For the material that follows, return exactly the lines from the one with "Generate a Blender" through the one with "S.camera = cam", both ends included.
-------- Stored rows
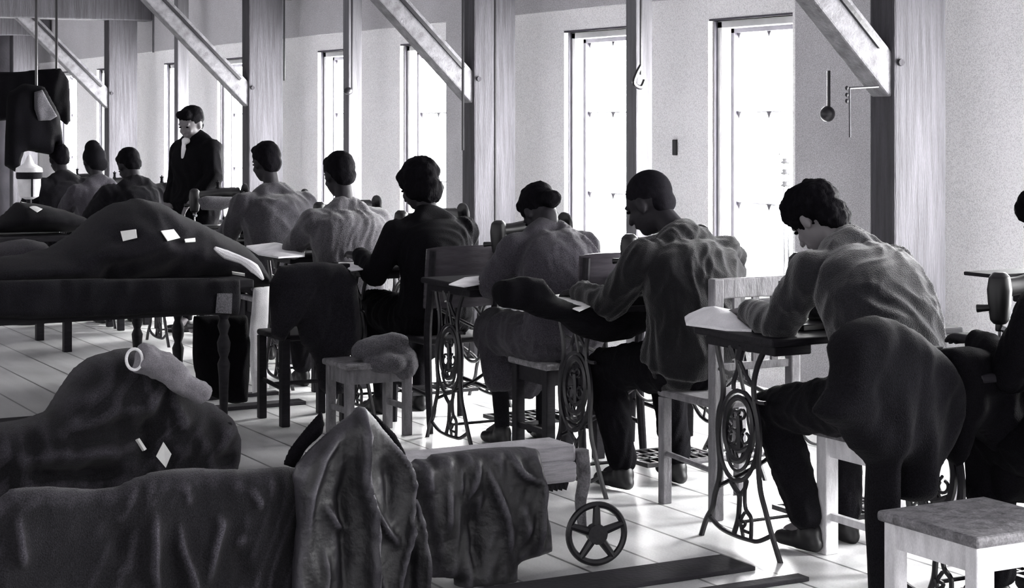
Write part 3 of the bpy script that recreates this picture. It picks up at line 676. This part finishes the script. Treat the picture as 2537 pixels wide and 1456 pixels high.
----------------
-------- Stored rows
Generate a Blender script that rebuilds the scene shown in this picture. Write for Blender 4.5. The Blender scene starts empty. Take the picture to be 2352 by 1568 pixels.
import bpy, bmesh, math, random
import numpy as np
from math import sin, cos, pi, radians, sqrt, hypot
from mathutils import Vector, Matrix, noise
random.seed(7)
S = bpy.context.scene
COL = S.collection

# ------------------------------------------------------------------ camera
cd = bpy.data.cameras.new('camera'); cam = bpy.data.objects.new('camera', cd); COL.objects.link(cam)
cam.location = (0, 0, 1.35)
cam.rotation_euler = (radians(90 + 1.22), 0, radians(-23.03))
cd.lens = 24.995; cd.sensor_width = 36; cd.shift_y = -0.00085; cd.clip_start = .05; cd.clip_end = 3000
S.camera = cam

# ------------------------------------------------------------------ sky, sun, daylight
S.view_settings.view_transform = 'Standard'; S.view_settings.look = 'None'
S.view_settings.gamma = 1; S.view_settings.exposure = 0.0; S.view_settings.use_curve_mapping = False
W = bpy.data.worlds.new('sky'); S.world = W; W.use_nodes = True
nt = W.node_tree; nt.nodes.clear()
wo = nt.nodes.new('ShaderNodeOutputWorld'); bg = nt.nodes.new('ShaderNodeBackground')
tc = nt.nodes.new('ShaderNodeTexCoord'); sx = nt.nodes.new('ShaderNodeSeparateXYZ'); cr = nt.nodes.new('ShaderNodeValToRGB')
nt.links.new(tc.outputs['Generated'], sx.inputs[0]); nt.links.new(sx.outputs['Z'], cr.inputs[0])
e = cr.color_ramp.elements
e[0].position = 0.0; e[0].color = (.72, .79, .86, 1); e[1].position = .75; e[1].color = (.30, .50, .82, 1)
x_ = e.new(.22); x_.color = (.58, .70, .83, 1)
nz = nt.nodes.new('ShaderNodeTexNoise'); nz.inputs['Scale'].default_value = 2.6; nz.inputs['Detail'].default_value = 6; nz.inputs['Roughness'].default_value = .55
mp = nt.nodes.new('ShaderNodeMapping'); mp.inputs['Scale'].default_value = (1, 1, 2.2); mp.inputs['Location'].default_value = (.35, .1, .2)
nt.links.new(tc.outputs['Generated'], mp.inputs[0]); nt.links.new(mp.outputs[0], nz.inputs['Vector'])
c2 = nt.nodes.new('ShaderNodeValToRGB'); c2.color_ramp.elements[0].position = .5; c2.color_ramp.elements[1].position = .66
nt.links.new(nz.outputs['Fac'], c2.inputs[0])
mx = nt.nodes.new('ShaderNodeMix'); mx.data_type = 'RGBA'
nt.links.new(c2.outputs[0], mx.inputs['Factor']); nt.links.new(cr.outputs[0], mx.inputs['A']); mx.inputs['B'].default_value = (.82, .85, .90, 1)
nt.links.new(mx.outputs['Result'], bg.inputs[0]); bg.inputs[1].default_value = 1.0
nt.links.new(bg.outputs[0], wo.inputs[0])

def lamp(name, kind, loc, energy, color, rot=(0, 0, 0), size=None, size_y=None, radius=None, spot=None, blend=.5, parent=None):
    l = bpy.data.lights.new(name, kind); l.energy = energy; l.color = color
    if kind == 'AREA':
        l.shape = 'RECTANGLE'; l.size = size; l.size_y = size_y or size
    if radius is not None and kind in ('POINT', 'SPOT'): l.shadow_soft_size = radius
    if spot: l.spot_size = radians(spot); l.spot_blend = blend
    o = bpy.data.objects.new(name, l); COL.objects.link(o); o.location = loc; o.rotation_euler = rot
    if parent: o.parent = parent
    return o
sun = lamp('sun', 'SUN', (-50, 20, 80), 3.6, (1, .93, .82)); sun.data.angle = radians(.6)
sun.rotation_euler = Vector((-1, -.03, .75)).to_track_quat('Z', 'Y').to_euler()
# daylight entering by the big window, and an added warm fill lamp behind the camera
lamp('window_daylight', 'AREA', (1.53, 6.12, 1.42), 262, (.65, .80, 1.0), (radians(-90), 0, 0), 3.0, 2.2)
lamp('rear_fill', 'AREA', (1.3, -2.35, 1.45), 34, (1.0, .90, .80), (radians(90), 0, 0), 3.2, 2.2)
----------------
-------- Stored rows
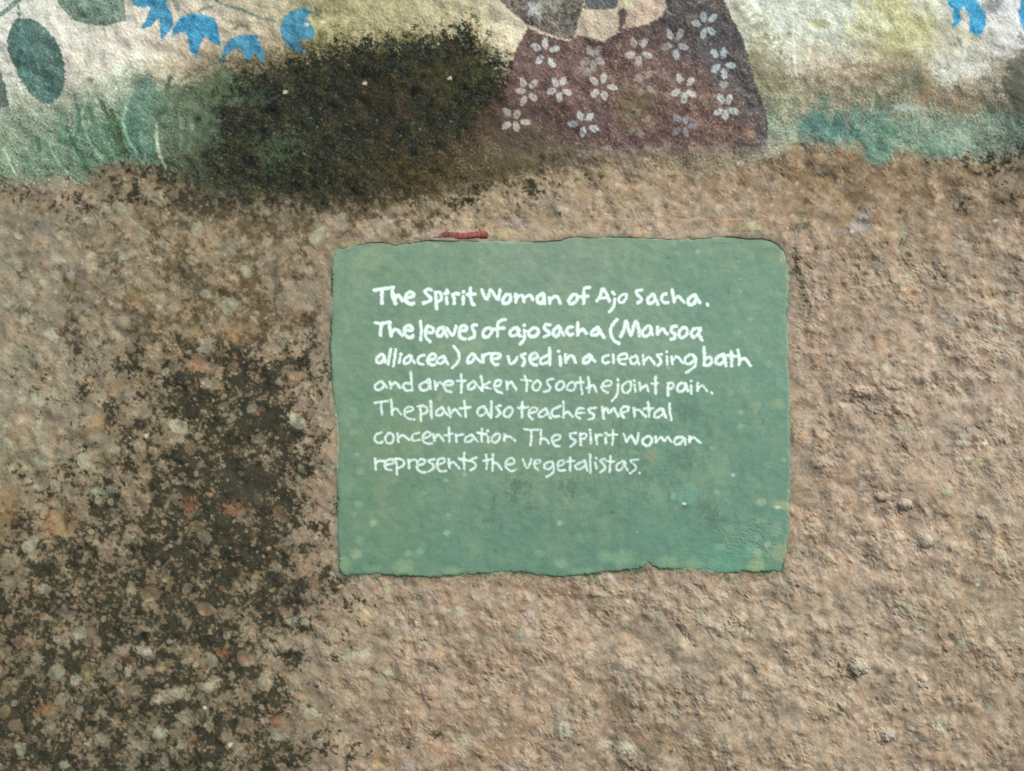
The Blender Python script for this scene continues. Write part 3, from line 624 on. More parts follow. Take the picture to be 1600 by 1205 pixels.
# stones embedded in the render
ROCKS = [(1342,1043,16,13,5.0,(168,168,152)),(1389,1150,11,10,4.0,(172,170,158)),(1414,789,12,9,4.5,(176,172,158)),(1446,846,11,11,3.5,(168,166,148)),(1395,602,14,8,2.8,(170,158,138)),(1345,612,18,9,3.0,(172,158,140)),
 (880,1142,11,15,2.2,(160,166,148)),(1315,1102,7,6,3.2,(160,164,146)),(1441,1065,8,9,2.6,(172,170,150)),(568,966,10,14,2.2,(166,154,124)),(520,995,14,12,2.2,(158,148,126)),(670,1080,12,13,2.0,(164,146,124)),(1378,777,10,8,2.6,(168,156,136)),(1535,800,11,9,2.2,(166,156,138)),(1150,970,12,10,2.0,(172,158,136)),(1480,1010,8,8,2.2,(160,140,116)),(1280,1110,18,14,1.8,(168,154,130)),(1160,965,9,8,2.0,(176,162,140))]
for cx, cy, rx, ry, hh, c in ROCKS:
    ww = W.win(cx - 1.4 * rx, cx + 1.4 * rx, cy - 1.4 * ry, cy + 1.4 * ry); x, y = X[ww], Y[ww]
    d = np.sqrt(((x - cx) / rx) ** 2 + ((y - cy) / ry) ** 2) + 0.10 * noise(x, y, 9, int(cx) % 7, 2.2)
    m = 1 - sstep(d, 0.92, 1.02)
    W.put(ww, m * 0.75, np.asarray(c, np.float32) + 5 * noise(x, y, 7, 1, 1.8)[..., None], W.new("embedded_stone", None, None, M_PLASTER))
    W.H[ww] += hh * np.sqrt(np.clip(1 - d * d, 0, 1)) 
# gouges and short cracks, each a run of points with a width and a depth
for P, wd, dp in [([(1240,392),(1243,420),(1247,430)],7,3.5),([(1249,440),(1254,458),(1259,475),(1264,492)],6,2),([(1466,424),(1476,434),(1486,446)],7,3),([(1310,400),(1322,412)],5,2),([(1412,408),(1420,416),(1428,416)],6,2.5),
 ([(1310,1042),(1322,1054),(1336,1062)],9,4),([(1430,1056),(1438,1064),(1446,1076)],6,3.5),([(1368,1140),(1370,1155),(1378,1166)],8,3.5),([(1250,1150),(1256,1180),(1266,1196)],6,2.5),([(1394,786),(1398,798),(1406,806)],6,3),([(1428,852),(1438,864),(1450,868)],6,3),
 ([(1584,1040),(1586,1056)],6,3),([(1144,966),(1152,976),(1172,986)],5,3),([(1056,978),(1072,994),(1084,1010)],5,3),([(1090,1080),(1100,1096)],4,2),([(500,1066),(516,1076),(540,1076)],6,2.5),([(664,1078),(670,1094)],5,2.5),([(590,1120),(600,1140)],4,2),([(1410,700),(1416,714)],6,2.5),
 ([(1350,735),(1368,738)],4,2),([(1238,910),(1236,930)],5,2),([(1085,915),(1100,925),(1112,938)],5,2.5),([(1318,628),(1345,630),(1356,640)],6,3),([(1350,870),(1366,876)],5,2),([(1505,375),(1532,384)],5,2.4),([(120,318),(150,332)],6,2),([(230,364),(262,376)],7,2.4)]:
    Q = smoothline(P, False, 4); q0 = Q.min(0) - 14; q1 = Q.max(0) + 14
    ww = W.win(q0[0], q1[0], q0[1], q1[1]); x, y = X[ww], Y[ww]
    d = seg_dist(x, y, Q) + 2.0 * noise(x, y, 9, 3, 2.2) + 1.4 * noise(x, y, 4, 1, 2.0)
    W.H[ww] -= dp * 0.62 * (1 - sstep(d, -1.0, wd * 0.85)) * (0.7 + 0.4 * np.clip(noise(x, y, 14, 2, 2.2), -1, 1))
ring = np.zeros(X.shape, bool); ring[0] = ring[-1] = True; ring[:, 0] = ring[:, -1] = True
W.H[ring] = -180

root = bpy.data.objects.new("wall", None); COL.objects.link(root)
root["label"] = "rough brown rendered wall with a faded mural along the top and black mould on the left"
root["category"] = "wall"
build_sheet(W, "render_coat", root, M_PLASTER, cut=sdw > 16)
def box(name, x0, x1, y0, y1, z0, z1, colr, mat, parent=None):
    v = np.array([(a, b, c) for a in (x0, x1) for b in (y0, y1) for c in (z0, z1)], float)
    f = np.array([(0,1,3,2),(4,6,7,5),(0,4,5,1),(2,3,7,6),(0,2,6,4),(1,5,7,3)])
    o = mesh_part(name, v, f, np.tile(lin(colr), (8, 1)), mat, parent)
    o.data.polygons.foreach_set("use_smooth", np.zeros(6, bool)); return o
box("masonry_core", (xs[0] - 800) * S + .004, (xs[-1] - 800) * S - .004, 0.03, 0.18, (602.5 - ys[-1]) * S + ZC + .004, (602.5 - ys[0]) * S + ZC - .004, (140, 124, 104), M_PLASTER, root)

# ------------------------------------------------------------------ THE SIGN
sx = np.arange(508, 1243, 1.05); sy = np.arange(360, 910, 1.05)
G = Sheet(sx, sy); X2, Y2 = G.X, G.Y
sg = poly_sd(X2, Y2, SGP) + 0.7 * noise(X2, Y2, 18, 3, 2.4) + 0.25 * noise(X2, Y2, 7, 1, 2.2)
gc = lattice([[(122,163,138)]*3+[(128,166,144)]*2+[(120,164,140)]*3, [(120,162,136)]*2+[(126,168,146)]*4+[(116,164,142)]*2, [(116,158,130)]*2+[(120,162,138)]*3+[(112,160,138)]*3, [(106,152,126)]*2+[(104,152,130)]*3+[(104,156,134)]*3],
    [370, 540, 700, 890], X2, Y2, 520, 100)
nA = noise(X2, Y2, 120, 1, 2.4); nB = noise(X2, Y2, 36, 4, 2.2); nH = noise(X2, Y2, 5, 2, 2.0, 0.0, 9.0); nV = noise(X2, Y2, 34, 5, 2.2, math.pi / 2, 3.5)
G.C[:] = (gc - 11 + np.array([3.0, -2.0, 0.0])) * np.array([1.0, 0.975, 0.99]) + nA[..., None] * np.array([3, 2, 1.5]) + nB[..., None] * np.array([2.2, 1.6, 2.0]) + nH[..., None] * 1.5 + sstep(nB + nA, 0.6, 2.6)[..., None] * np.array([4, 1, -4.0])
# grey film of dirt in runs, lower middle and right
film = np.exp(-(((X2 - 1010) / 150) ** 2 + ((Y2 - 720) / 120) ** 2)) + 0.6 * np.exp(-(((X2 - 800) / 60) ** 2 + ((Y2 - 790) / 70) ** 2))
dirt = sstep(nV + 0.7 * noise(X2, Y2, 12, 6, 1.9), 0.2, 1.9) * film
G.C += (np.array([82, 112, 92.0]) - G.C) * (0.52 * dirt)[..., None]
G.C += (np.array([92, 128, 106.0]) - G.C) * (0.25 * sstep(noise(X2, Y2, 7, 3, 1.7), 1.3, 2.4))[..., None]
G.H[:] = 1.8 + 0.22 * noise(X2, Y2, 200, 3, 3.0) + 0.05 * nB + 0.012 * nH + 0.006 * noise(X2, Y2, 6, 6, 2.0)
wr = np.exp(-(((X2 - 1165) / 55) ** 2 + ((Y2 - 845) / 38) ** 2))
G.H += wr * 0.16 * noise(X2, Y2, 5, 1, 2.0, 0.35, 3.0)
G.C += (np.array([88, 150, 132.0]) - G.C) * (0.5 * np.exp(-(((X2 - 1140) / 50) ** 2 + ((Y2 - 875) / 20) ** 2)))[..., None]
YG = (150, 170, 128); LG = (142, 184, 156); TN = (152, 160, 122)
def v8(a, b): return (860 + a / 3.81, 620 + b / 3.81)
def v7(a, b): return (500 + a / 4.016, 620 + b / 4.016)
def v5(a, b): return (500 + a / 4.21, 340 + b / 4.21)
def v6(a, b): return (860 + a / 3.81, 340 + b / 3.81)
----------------
Response to the exercise:
Generate a Blender script that rebuilds the scene shown in this picture. Write for Blender 4.5. The Blender scene starts empty. Take the picture to be 2352 by 1568 pixels.
import bpy, bmesh, math, random
import numpy as np
from math import sin, cos, pi, radians, sqrt, hypot
from mathutils import Vector, Matrix, noise
random.seed(7)
S = bpy.context.scene
COL = S.collection

# ------------------------------------------------------------------ camera
cd = bpy.data.cameras.new('camera'); cam = bpy.data.objects.new('camera', cd); COL.objects.link(cam)
cam.location = (0, 0, 1.35)
cam.rotation_euler = (radians(90 + 1.22), 0, radians(-23.03))
cd.lens = 24.995; cd.sensor_width = 36; cd.shift_y = -0.00085; cd.clip_start = .05; cd.clip_end = 3000
S.camera = cam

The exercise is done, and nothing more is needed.